§ INSTRUCTION
All the data must come back unchanged, except that pictures are left out.
## begin
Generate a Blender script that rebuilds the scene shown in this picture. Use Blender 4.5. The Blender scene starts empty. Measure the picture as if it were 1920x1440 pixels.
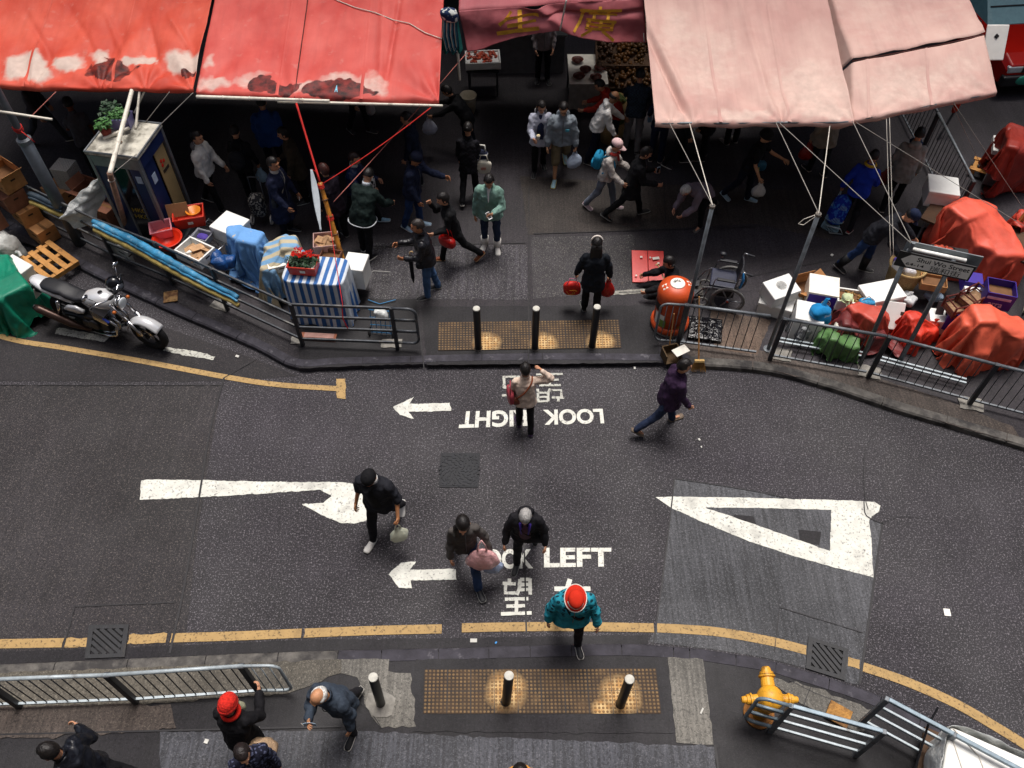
import bpy, bmesh, math, random
from math import sin, cos, tan, pi, radians, sqrt, atan2
from mathutils import Vector, Matrix, Quaternion, noise as mnoise
from mathutils.geometry import tessellate_polygon
random.seed(7)
SC = bpy.context.scene
COL = SC.collection
# ------------------------------------------------------------------ camera
CAM_Z, PITCH, FPX = 11.0, radians(52.5), 1600.0
cam_d = bpy.data.cameras.new("camera"); cam = bpy.data.objects.new("camera", cam_d); COL.objects.link(cam)
cam.location = (0, 0, CAM_Z); cam.rotation_euler = (pi/2 - PITCH, 0, 0)
cam_d.sensor_width = 36; cam_d.lens = 36*FPX/1920; cam_d.clip_end = 1000; cam_d.clip_start = .05
SC.camera = cam
# ------------------------------------------------------------------ world, sun, exposure
SUN_EL, SUN_AZ = radians(74), radians(12)      # light falls from above and slightly from behind the awnings
W = bpy.data.worlds.new("World"); SC.world = W; W.use_nodes = True
nt = W.node_tree; bg = nt.nodes["Background"]
sky = nt.nodes.new("ShaderNodeTexSky"); sky.sky_type = 'NISHITA'; sky.sun_disc = False
sky.sun_elevation = SUN_EL; sky.sun_rotation = SUN_AZ; sky.dust_density = 6; sky.ozone_density = .6; sky.air_density = 1.0
nt.links.new(sky.outputs[0], bg.inputs[0]); bg.inputs[1].default_value = .06
sd = bpy.data.lights.new("sun", 'SUN'); sun = bpy.data.objects.new("sun", sd); COL.objects.link(sun)
sd.energy = 1.5; sd.angle = radians(24); sd.color = (1, .975, .95)
sv = Vector((sin(SUN_AZ)*cos(SUN_EL), cos(SUN_AZ)*cos(SUN_EL), sin(SUN_EL)))
sun.rotation_euler = sv.to_track_quat('Z', 'Y').to_euler()
SC.view_settings.view_transform = 'Standard'; SC.view_settings.look = 'None'; SC.view_settings.gamma = 1
SC.view_settings.exposure = 1.15
SC.cycles.max_bounces = 6; SC.cycles.use_adaptive_sampling = True
# ------------------------------------------------------------------ photo pixel -> place
FW = Vector((0, cos(PITCH), -sin(PITCH))); UP = Vector((0, sin(PITCH), cos(PITCH))); RT = Vector((1, 0, 0))
def ray(px, py): return RT*((px-960)/FPX) + UP*(-(py-720)/FPX) + FW
def G(px, py, z=0.0):                      # point where the sight line meets height z
    d = ray(px, py); t = (z-CAM_Z)/d.z
    return Vector((d.x*t, d.y*t, z))
def V(px, py, y):                          # point where the sight line meets the upright plane Y = y
    d = ray(px, py); t = y/d.y
    return Vector((d.x*t, y, CAM_Z+d.z*t))
PZ = .10                                   # pavement level
# ------------------------------------------------------------------ object helpers
def tag(o, label=None, cat=None, group=None, kind=None):
    if label: o['label'] = label
    if cat: o['category'] = cat
    if group: o['group'] = group
    if kind: o['kind'] = kind
    return o
def thing(name, label, cat, loc=(0, 0, 0), rz=0.0, group=None):
    o = bpy.data.objects.new(name, None); COL.objects.link(o); o.empty_display_size = .1
    o.location = loc; o.rotation_euler = (0, 0, rz)
    return tag(o, label, cat, group)
def copy_tree(o, parent=None):
    c = o.copy(); COL.objects.link(c)
    if parent: c.parent = parent
    for ch in list(o.children): copy_tree(ch, c)
    return c
def lin(h):
    if not isinstance(h, str): return tuple(h)[:3]
    h = h.lstrip('#'); r = []
    for i in (0, 2, 4):
        v = int(h[i:i+2], 16)/255
        r.append(v/12.92 if v <= .04045 else ((v+.055)/1.055)**2.4)
    return tuple(r)
# ------------------------------------------------------------------ materials
MATS = {}
class NT:
    def __init__(s, name):
        s.m = bpy.data.materials.new(name); s.m.use_nodes = True; s.t = s.m.node_tree
        s.b = s.t.nodes['Principled BSDF']; s.tc = None
    def n(s, typ, **kw):
        x = s.t.nodes.new(typ)
        for k, v in kw.items():
            if k.startswith('i_'): x.inputs[k[2:].replace('_', ' ')].default_value = v
            else: setattr(x, k, v)
        return x
    def l(s, a, b): s.t.links.new(a, b)
    def co(s, kind='Object'):
        if s.tc is None: s.tc = s.n('ShaderNodeTexCoord')
        return s.tc.outputs[kind]
    def noise(s, scale, detail=3, stretch=None, kind='Object', rough=.55):
        x = s.n('ShaderNodeTexNoise'); x.inputs['Scale'].default_value = scale; x.inputs['Detail'].default_value = detail; x.inputs['Roughness'].default_value = rough
        src = s.co(kind)
        if stretch:
            mp = s.n('ShaderNodeMapping'); mp.inputs['Scale'].default_value = stretch; s.l(src, mp.inputs[0]); src = mp.outputs[0]
        s.l(src, x.inputs['Vector']); return x.outputs['Fac']
    def ramp(s, fac, stops, interp='LINEAR'):
        r = s.n('ShaderNodeValToRGB'); e = r.color_ramp.elements; r.color_ramp.interpolation = interp
        while len(e) < len(stops): e.new(.5)
        for i, (p, c) in enumerate(stops):
            e[i].position = p; c = lin(c) if isinstance(c, str) else (c if hasattr(c, '__len__') else (c, c, c)); e[i].color = (c[0], c[1], c[2], 1)
        s.l(fac, r.inputs[0]); return r.outputs[0]
    def mix(s, fac, a, b, blend='MIX'):
        x = s.n('ShaderNodeMix', data_type='RGBA', blend_type=blend)
        for v, i in ((fac, 0), (a, 6), (b, 7)):
            if hasattr(v, 'is_linked') or hasattr(v, 'links'): s.l(v, x.inputs[i])
            elif i == 0: x.inputs[0].default_value = v
            else:
                c = lin(v); x.inputs[i].default_value = (c[0], c[1], c[2], 1)
        return x.outputs[2]
    def bump(s, h, strength=.3, dist=.01):
        b = s.n('ShaderNodeBump'); b.inputs['Strength'].default_value = strength; b.inputs['Distance'].default_value = dist
        s.l(h, b.inputs['Height']); s.l(b.outputs[0], s.b.inputs['Normal'])
    def done(s, col=None, rough=.7, metal=0, spec=.5):
        if col is not None:
            if hasattr(col, 'links'): s.l(col, s.b.inputs['Base Color'])
            else: c = lin(col); s.b.inputs['Base Color'].default_value = (c[0], c[1], c[2], 1)
        if hasattr(rough, 'links'): s.l(rough, s.b.inputs['Roughness'])
        else: s.b.inputs['Roughness'].default_value = rough
        s.b.inputs['Metallic'].default_value = metal; s.b.inputs['Specular IOR Level'].default_value = spec
        return s.m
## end
§ RESPONSE TO THIS EXERCISE
Generate a Blender script that rebuilds the scene shown in this picture. Use Blender 4.5. The Blender scene starts empty. Measure the picture as if it were 1920x1440 pixels.
import bpy, bmesh, math, random
from math import sin, cos, tan, pi, radians, sqrt, atan2
from mathutils import Vector, Matrix, Quaternion, noise as mnoise
from mathutils.geometry import tessellate_polygon
random.seed(7)
SC = bpy.context.scene
COL = SC.collection
# ------------------------------------------------------------------ camera
CAM_Z, PITCH, FPX = 11.0, radians(52.5), 1600.0
cam_d = bpy.data.cameras.new("camera"); cam = bpy.data.objects.new("camera", cam_d); COL.objects.link(cam)
cam.location = (0, 0, CAM_Z); cam.rotation_euler = (pi/2 - PITCH, 0, 0)
cam_d.sensor_width = 36; cam_d.lens = 36*FPX/1920; cam_d.clip_end = 1000; cam_d.clip_start = .05
SC.camera = cam
# ------------------------------------------------------------------ world, sun, exposure
SUN_EL, SUN_AZ = radians(74), radians(12)      # light falls from above and slightly from behind the awnings
W = bpy.data.worlds.new("World"); SC.world = W; W.use_nodes = True
nt = W.node_tree; bg = nt.nodes["Background"]
sky = nt.nodes.new("ShaderNodeTexSky"); sky.sky_type = 'NISHITA'; sky.sun_disc = False
sky.sun_elevation = SUN_EL; sky.sun_rotation = SUN_AZ; sky.dust_density = 6; sky.ozone_density = .6; sky.air_density = 1.0
nt.links.new(sky.outputs[0], bg.inputs[0]); bg.inputs[1].default_value = .06
sd = bpy.data.lights.new("sun", 'SUN'); sun = bpy.data.objects.new("sun", sd); COL.objects.link(sun)
sd.energy = 1.5; sd.angle = radians(24); sd.color = (1, .975, .95)
sv = Vector((sin(SUN_AZ)*cos(SUN_EL), cos(SUN_AZ)*cos(SUN_EL), sin(SUN_EL)))
sun.rotation_euler = sv.to_track_quat('Z', 'Y').to_euler()
SC.view_settings.view_transform = 'Standard'; SC.view_settings.look = 'None'; SC.view_settings.gamma = 1
SC.view_settings.exposure = 1.15
SC.cycles.max_bounces = 6; SC.cycles.use_adaptive_sampling = True
# ------------------------------------------------------------------ photo pixel -> place
FW = Vector((0, cos(PITCH), -sin(PITCH))); UP = Vector((0, sin(PITCH), cos(PITCH))); RT = Vector((1, 0, 0))
def ray(px, py): return RT*((px-960)/FPX) + UP*(-(py-720)/FPX) + FW
def G(px, py, z=0.0):                      # point where the sight line meets height z
    d = ray(px, py); t = (z-CAM_Z)/d.z
    return Vector((d.x*t, d.y*t, z))
def V(px, py, y):                          # point where the sight line meets the upright plane Y = y
    d = ray(px, py); t = y/d.y
    return Vector((d.x*t, y, CAM_Z+d.z*t))
PZ = .10                                   # pavement level
# ------------------------------------------------------------------ object helpers
def tag(o, label=None, cat=None, group=None, kind=None):
    if label: o['label'] = label
    if cat: o['category'] = cat
    if group: o['group'] = group
    if kind: o['kind'] = kind
    return o
def thing(name, label, cat, loc=(0, 0, 0), rz=0.0, group=None):
    o = bpy.data.objects.new(name, None); COL.objects.link(o); o.empty_display_size = .1
    o.location = loc; o.rotation_euler = (0, 0, rz)
    return tag(o, label, cat, group)
def copy_tree(o, parent=None):
    c = o.copy(); COL.objects.link(c)
    if parent: c.parent = parent
    for ch in list(o.children): copy_tree(ch, c)
    return c
def lin(h):
    if not isinstance(h, str): return tuple(h)[:3]
    h = h.lstrip('#'); r = []
    for i in (0, 2, 4):
        v = int(h[i:i+2], 16)/255
        r.append(v/12.92 if v <= .04045 else ((v+.055)/1.055)**2.4)
    return tuple(r)
# ------------------------------------------------------------------ materials
MATS = {}
class NT:
    def __init__(s, name):
        s.m = bpy.data.materials.new(name); s.m.use_nodes = True; s.t = s.m.node_tree
        s.b = s.t.nodes['Principled BSDF']; s.tc = None
    def n(s, typ, **kw):
        x = s.t.nodes.new(typ)
        for k, v in kw.items():
            if k.startswith('i_'): x.inputs[k[2:].replace('_', ' ')].default_value = v
            else: setattr(x, k, v)
        return x
    def l(s, a, b): s.t.links.new(a, b)
    def co(s, kind='Object'):
        if s.tc is None: s.tc = s.n('ShaderNodeTexCoord')
        return s.tc.outputs[kind]
    def noise(s, scale, detail=3, stretch=None, kind='Object', rough=.55):
        x = s.n('ShaderNodeTexNoise'); x.inputs['Scale'].default_value = scale; x.inputs['Detail'].default_value = detail; x.inputs['Roughness'].default_value = rough
        src = s.co(kind)
        if stretch:
            mp = s.n('ShaderNodeMapping'); mp.inputs['Scale'].default_value = stretch; s.l(src, mp.inputs[0]); src = mp.outputs[0]
        s.l(src, x.inputs['Vector']); return x.outputs['Fac']
    def ramp(s, fac, stops, interp='LINEAR'):
        r = s.n('ShaderNodeValToRGB'); e = r.color_ramp.elements; r.color_ramp.interpolation = interp
        while len(e) < len(stops): e.new(.5)
        for i, (p, c) in enumerate(stops):
            e[i].position = p; c = lin(c) if isinstance(c, str) else (c if hasattr(c, '__len__') else (c, c, c)); e[i].color = (c[0], c[1], c[2], 1)
        s.l(fac, r.inputs[0]); return r.outputs[0]
    def mix(s, fac, a, b, blend='MIX'):
        x = s.n('ShaderNodeMix', data_type='RGBA', blend_type=blend)
        for v, i in ((fac, 0), (a, 6), (b, 7)):
            if hasattr(v, 'is_linked') or hasattr(v, 'links'): s.l(v, x.inputs[i])
            elif i == 0: x.inputs[0].default_value = v
            else:
                c = lin(v); x.inputs[i].default_value = (c[0], c[1], c[2], 1)
        return x.outputs[2]
    def bump(s, h, strength=.3, dist=.01):
        b = s.n('ShaderNodeBump'); b.inputs['Strength'].default_value = strength; b.inputs['Distance'].default_value = dist
        s.l(h, b.inputs['Height']); s.l(b.outputs[0], s.b.inputs['Normal'])
    def done(s, col=None, rough=.7, metal=0, spec=.5):
        if col is not None:
            if hasattr(col, 'links'): s.l(col, s.b.inputs['Base Color'])
            else: c = lin(col); s.b.inputs['Base Color'].default_value = (c[0], c[1], c[2], 1)
        if hasattr(rough, 'links'): s.l(rough, s.b.inputs['Roughness'])
        else: s.b.inputs['Roughness'].default_value = rough
        s.b.inputs['Metallic'].default_value = metal; s.b.inputs['Specular IOR Level'].default_value = spec
        return s.m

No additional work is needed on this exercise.